April showers have been giving us a good soaking these last few days of the month — hopefully we will see no flooding along area waterways as a result. The waters of Davenport’s Duck Creek often jumped their banks in the past, and thanks to Karolyn Hall Luther, we have evidence of an instance in the late 1940s-early 1950s. Sometime during this period, Karolyn (and her husband Roy) photographed a summertime flood at her residence, the Davenport Motor Court trailer park at 3202 Harrison Street (close to the Creek). She saved her black and white snapshots in a scrapbook, the pages of which her family has kindly donated to the Richardson-Sloane Special Collections Center. We’ve recently digitized and uploaded the images in the Karolyn Hall Luther Photograph Collection (#2023-11) to the Upper Mississippi Valley Digital Image Archive (UMVDIA). A selection of these flood photographs is here:
We’ve identified some of the residents of the trailer court from the handwritten names on the images, but please let us know if you have any more information about these families or the location!

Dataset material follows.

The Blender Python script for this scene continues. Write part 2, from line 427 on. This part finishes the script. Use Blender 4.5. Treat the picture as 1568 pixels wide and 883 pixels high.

Karolyn’s scrapbook includes additional photographs of the trailer court in dryer times, the Davenport waterfront, other scenes in the city, and members of her family inside the Conservatory at Vander Veer Park. As she worked as a nurse at the Annie Wittenmyer/Iowa Soldiers’ Orphans’ Home in the early ’40s, there are also some photographs of the staff and children there.
We hope you enjoy this glimpse into the life of a Davenport couple in the 1940s!